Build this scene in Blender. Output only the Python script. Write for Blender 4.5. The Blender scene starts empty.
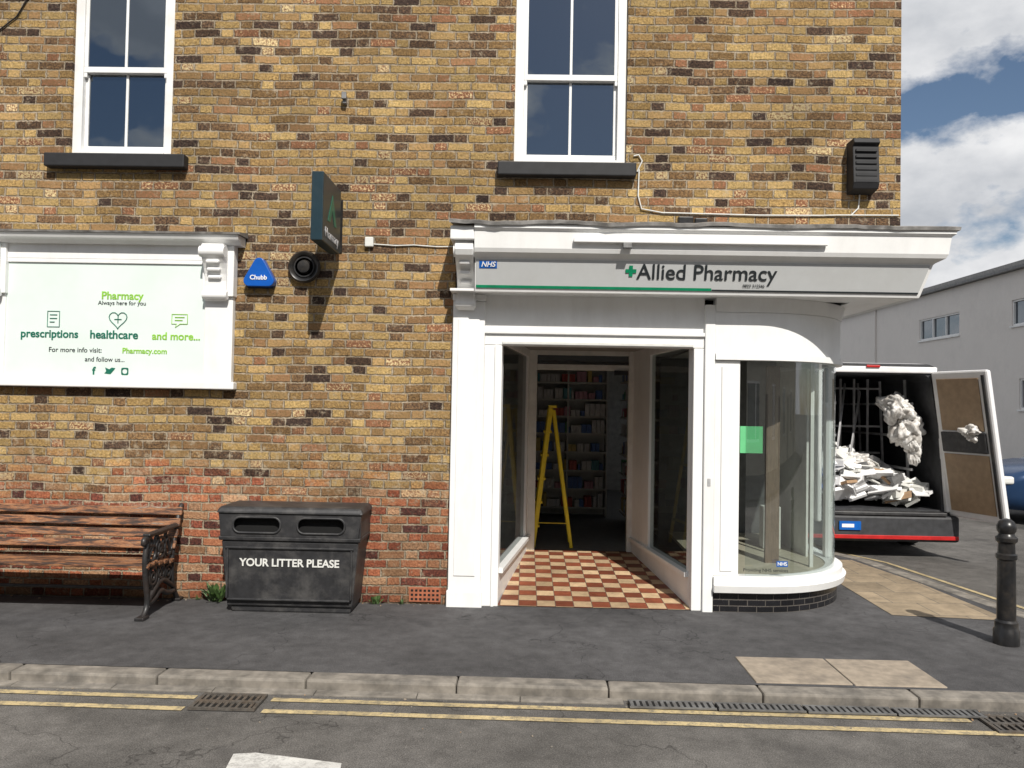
import bpy, bmesh, math, random
from mathutils import Vector, Matrix, noise
random.seed(7)
R=math.radians
scn=bpy.context.scene
col=scn.collection

# ------------------------------------------------------------------ materials
def newmat(name):
    m=bpy.data.materials.new(name); m.use_nodes=True
    nt=m.node_tree; b=nt.nodes["Principled BSDF"]
    return m,nt,b
def setin(n,**k):
    for a,v in k.items(): n.inputs[a.replace('_',' ')].default_value=v
def ramp(nt,stops,interp='LINEAR'):
    r=nt.nodes.new('ShaderNodeValToRGB'); r.color_ramp.interpolation=interp
    e=r.color_ramp.elements
    while len(e)<len(stops): e.new(0.5)
    for i,(p,c) in enumerate(stops):
        e[i].position=p; e[i].color=(c[0],c[1],c[2],1) if not isinstance(c,(int,float)) else (c,c,c,1)
    return r
def math_(nt,op,a,b=None,clamp=False):
    n=nt.nodes.new('ShaderNodeMath'); n.operation=op; n.use_clamp=clamp
    for i,v in enumerate((a,b)):
        if v is None: continue
        if isinstance(v,(int,float)): n.inputs[i].default_value=v
        else: nt.links.new(v,n.inputs[i])
    return n.outputs[0]
def mixc(nt,f,a,b,mode='MIX'):
    n=nt.nodes.new('ShaderNodeMix'); n.data_type='RGBA'; n.blend_type=mode
    for s,v in ((0,f),(6,a),(7,b)):
        if isinstance(v,(int,float)): n.inputs[s].default_value=v
        elif isinstance(v,tuple): n.inputs[s].default_value=(v[0],v[1],v[2],1)
        else: nt.links.new(v,n.inputs[s])
    return n.outputs[2]
def noise_(nt,vec,scale,detail=3,rough=.55):
    n=nt.nodes.new('ShaderNodeTexNoise'); n.inputs['Scale'].default_value=scale
    n.inputs['Detail'].default_value=detail; n.inputs['Roughness'].default_value=rough
    if vec is not None: nt.links.new(vec,n.inputs['Vector'])
    return n
def bump_(nt,b,h,strength,dist):
    n=nt.nodes.new('ShaderNodeBump'); n.inputs['Strength'].default_value=strength
    n.inputs['Distance'].default_value=dist
    nt.links.new(h,n.inputs['Height']); nt.links.new(n.outputs[0],b.inputs['Normal'])
def maprange(nt,v,a,b_,c,d,smooth=True):
    n=nt.nodes.new('ShaderNodeMapRange'); n.interpolation_type='SMOOTHSTEP' if smooth else 'LINEAR'
    nt.links.new(v,n.inputs[0])
    for i,x in enumerate((a,b_,c,d)): n.inputs[i+1].default_value=x
    return n.outputs[0]

def simple(name,c,rough=.5,metal=0,var=.15,scale=12,bump=.1,bdist=.003,spec=.5,stretch=(1,1,1),dirt=None,dstretch=None):
    m,nt,b=newmat(name)
    geo=nt.nodes.new('ShaderNodeTexCoord')
    mp=nt.nodes.new('ShaderNodeMapping'); mp.inputs['Scale'].default_value=stretch
    nt.links.new(geo.outputs['Object'],mp.inputs[0])
    n=noise_(nt,mp.outputs[0],scale,3)
    lo=tuple(x*(1-var) for x in c); hi=tuple(min(1,x*(1+var)) for x in c)
    r=ramp(nt,[(.3,lo),(.7,hi)])
    nt.links.new(n.outputs[0],r.inputs[0])
    out=r.outputs[0]
    if dirt:
        src=mp.outputs[0]
        if dstretch:
            mq=nt.nodes.new('ShaderNodeMapping'); mq.inputs['Scale'].default_value=dstretch
            nt.links.new(geo.outputs['Object'],mq.inputs[0]); src=mq.outputs[0]
        n2=noise_(nt,src,dirt[2] if len(dirt)>2 else 3.1,6,.72)
        r2=ramp(nt,[(.47,0.0),(.72,1.0)])
        nt.links.new(n2.outputs[0],r2.inputs[0])
        f=math_(nt,'MULTIPLY',r2.outputs[0],dirt[1])
        out=mixc(nt,f,out,dirt[0])
    nt.links.new(out,b.inputs['Base Color'])
    b.inputs['Roughness'].default_value=rough; b.inputs['Metallic'].default_value=metal
    b.inputs['Specular IOR Level'].default_value=spec
    if bump: bump_(nt,b,n.outputs[0],bump,bdist)
    return m

def brick_mat(name,redz=1.10):
    """flemish-bond stock brick, worked out with node maths"""
    m,nt,b=newmat(name); A=lambda op,a,b_=None,c=False: math_(nt,op,a,b_,c)
    tc=nt.nodes.new('ShaderNodeTexCoord')
    sx=nt.nodes.new('ShaderNodeSeparateXYZ'); nt.links.new(tc.outputs['Object'],sx.inputs[0])
    d1=noise_(nt,tc.outputs['Object'],1.6,1); d2=noise_(nt,tc.outputs['Object'],42,1)
    o1=A('MULTIPLY',A('SUBTRACT',d1.outputs[0],.5),.04); o2=A('MULTIPLY',A('SUBTRACT',d2.outputs[0],.5),.018)
    u=A('ADD',A('ADD',sx.outputs[0],sx.outputs[1]),o2)
    z=A('ADD',A('ADD',A('ADD',sx.outputs[2],o1),o2),20*.0722)
    H=.0722; P=.330; S=.219
    rowf=A('DIVIDE',z,H); row=A('FLOOR',rowf); zf=A('MULTIPLY',A('SUBTRACT',rowf,row),H)
    wr=nt.nodes.new('ShaderNodeTexWhiteNoise'); wr.noise_dimensions='1D'; nt.links.new(row,wr.inputs['W'])
    sh=A('ADD',A('MULTIPLY',A('MODULO',row,2.0),P*.5),A('MULTIPLY',wr.outputs[0],.045))
    uu=A('DIVIDE',A('ADD',A('ADD',u,sh),50*P),P); cell=A('FLOOR',uu); t=A('MULTIPLY',A('SUBTRACT',uu,cell),P)
    isH=A('GREATER_THAN',t,S)
    du=A('MINIMUM',A('MINIMUM',t,A('ABSOLUTE',A('SUBTRACT',t,S))),A('SUBTRACT',P,t))
    dz=A('MINIMUM',zf,A('SUBTRACT',H,zf))
    d=A('MINIMUM',du,dz)
    mort=maprange(nt,d,.004,.0095,1,0)
    idv=nt.nodes.new('ShaderNodeCombineXYZ'); nt.links.new(A('ADD',A('MULTIPLY',cell,2.0),isH),idv.inputs[0]); nt.links.new(row,idv.inputs[1])
    wn=nt.nodes.new('ShaderNodeTexWhiteNoise'); wn.noise_dimensions='2D'; nt.links.new(idv.outputs[0],wn.inputs['Vector'])
    rgb=nt.nodes.new('ShaderNodeSeparateColor'); nt.links.new(wn.outputs['Color'],rgb.inputs[0])
    r1,r2_,r3=rgb.outputs[0],rgb.outputs[1],rgb.outputs[2]
    yel=ramp(nt,[(0,(.045,.030,.025)),(.08,(.09,.055,.036)),(.2,(.21,.125,.058)),(.4,(.33,.215,.085)),(.62,(.41,.285,.12)),(.78,(.34,.215,.095)),(.90,(.25,.135,.068)),(.955,(.25,.10,.055)),(1,(.50,.39,.21))])
    red=ramp(nt,[(0,(.08,.035,.03)),(.15,(.20,.055,.035)),(.4,(.32,.09,.05)),(.62,(.37,.14,.075)),(.8,(.28,.16,.09)),(1,(.42,.24,.14))])
    mot=noise_(nt,tc.outputs['Object'],55,4,.75)
    cf=A('ADD',r1,A('MULTIPLY',A('SUBTRACT',mot.outputs[0],.5),.40),True)
    nt.links.new(cf,yel.inputs[0]); nt.links.new(cf,red.inputs[0])
    nl=noise_(nt,tc.outputs['Object'],.9,2)
    f=A('ADD',A('MULTIPLY',A('SUBTRACT',redz,sx.outputs[2]),3.5),A('MULTIPLY',A('SUBTRACT',nl.outputs[0],.5),3.5))
    f=A('ADD',A('ADD',f,A('MULTIPLY',r3,-1.1)),.65,True); f=A('MULTIPLY',f,.9)
    c=mixc(nt,f,yel.outputs[0],red.outputs[0])
    mr=ramp(nt,[(.28,.36),(.5,1.0),(.72,1.65)]); nt.links.new(mot.outputs[0],mr.inputs[0])
    c=mixc(nt,1.0,c,mr.outputs[0],'MULTIPLY')
    br_=maprange(nt,r2_,0,1,.75,1.25,False); c=mixc(nt,1.0,c,br_,'MULTIPLY')
    ef=noise_(nt,tc.outputs['Object'],15,5,.75)
    mcol=ramp(nt,[(.3,(.15,.115,.08)),(.48,(.32,.255,.18)),(.66,(.50,.42,.32))]); nt.links.new(ef.outputs[0],mcol.inputs[0])
    c=mixc(nt,mort,c,mcol.outputs[0])
    bandz=maprange(nt,A('ABSOLUTE',A('SUBTRACT',sx.outputs[2],1.05)),.1,.5,.05,0)
    er=maprange(nt,A('ADD',ef.outputs[0],bandz),.54,.69,0,.65)
    c=mixc(nt,er,c,(.43,.355,.25))
    st=noise_(nt,tc.outputs['Object'],.8,6,.7); sr=ramp(nt,[(.3,.64),(.6,1.12)]); nt.links.new(st.outputs[0],sr.inputs[0])
    c=mixc(nt,1.0,c,sr.outputs[0],'MULTIPLY')
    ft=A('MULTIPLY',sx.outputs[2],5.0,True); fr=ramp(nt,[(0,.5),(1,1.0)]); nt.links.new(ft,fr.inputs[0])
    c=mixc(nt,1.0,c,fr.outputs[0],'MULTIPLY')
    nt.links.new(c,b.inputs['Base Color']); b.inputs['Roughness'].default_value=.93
    b.inputs['Specular IOR Level'].default_value=.2
    h=A('ADD',A('MULTIPLY',mort,-1.0),A('MULTIPLY',mot.outputs[0],.8)); h=A('ADD',h,A('MULTIPLY',r3,.4))
    bump_(nt,b,h,1.0,.015)
    return m

def asphalt(name,c,speck=.5,seed=0,cracks=False):
    m,nt,b=newmat(name)
    tc=nt.nodes.new('ShaderNodeTexCoord')
    mp=nt.nodes.new('ShaderNodeMapping'); mp.inputs['Location'].default_value=(seed,seed*2,0)
    nt.links.new(tc.outputs['Object'],mp.inputs[0]); V=mp.outputs[0]
    f=noise_(nt,V,130,2,.8); fr=ramp(nt,[(.3,1-speck),(.55,1.0),(.75,1+speck*1.2)]); nt.links.new(f.outputs[0],fr.inputs[0])
    g=noise_(nt,V,.9,7,.7); gr=ramp(nt,[(.3,.66),(.5,1.0),(.70,1.38)]); nt.links.new(g.outputs[0],gr.inputs[0])
    g2=noise_(nt,V,8,4,.7); g2r=ramp(nt,[(.35,.82),(.65,1.17)]); nt.links.new(g2.outputs[0],g2r.inputs[0])
    cc=mixc(nt,1.0,c,fr.outputs[0],'MULTIPLY'); cc=mixc(nt,1.0,cc,gr.outputs[0],'MULTIPLY'); cc=mixc(nt,1.0,cc,g2r.outputs[0],'MULTIPLY')
    vo=nt.nodes.new('ShaderNodeTexVoronoi'); vo.inputs['Scale'].default_value=75; nt.links.new(V,vo.inputs['Vector'])
    vr=ramp(nt,[(.12,1.0),(.2,0.0)]); nt.links.new(vo.outputs['Distance'],vr.inputs[0])
    cc=mixc(nt,math_(nt,'MULTIPLY',vr.outputs[0],.35),cc,(c[0]*2.4,c[1]*2.3,c[2]*2.2))
    v3=nt.nodes.new('ShaderNodeTexVoronoi'); v3.inputs['Scale'].default_value=4.5; nt.links.new(V,v3.inputs['Vector'])
    g3=ramp(nt,[(.06,1.0),(.09,0.0)]); nt.links.new(v3.outputs['Distance'],g3.inputs[0])
    cc=mixc(nt,math_(nt,'MULTIPLY',g3.outputs[0],.3),cc,(c[0]*.4,c[1]*.4,c[2]*.4))
    s4=noise_(nt,V,2.3,3,.5); s4r=ramp(nt,[(.60,0.0),(.70,.4)]); nt.links.new(s4.outputs[0],s4r.inputs[0])
    cc=mixc(nt,s4r.outputs[0],cc,(c[0]*.5,c[1]*.5,c[2]*.52))
    if cracks:
        dn=noise_(nt,V,2.5,3)
        vm=nt.nodes.new('ShaderNodeVectorMath'); vm.operation='ADD'; nt.links.new(V,vm.inputs[0]); nt.links.new(dn.outputs['Color'],vm.inputs[1])
        v2=nt.nodes.new('ShaderNodeTexVoronoi'); v2.feature='DISTANCE_TO_EDGE'; v2.inputs['Scale'].default_value=.45; nt.links.new(vm.outputs[0],v2.inputs['Vector'])
        cr=ramp(nt,[(.0015,.5),(.004,1.0)]); nt.links.new(v2.outputs['Distance'],cr.inputs[0])
        cc=mixc(nt,1.0,cc,cr.outputs[0],'MULTIPLY')
    nt.links.new(cc,b.inputs['Base Color']); b.inputs['Roughness'].default_value=.92; b.inputs['Specular IOR Level'].default_value=.22
    bump_(nt,b,f.outputs[0],.6,.006)
    return m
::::
WHAT YOU SHOULD DO: Go from the first line of the listing to the line holding "col=scn.collection" and, please, transcribe those lines exactly, both included, with no pictures.

EXPECTED OUTPUT:
Build this scene in Blender. Output only the Python script. Write for Blender 4.5. The Blender scene starts empty.
import bpy, bmesh, math, random
from mathutils import Vector, Matrix, noise
random.seed(7)
R=math.radians
scn=bpy.context.scene
col=scn.collection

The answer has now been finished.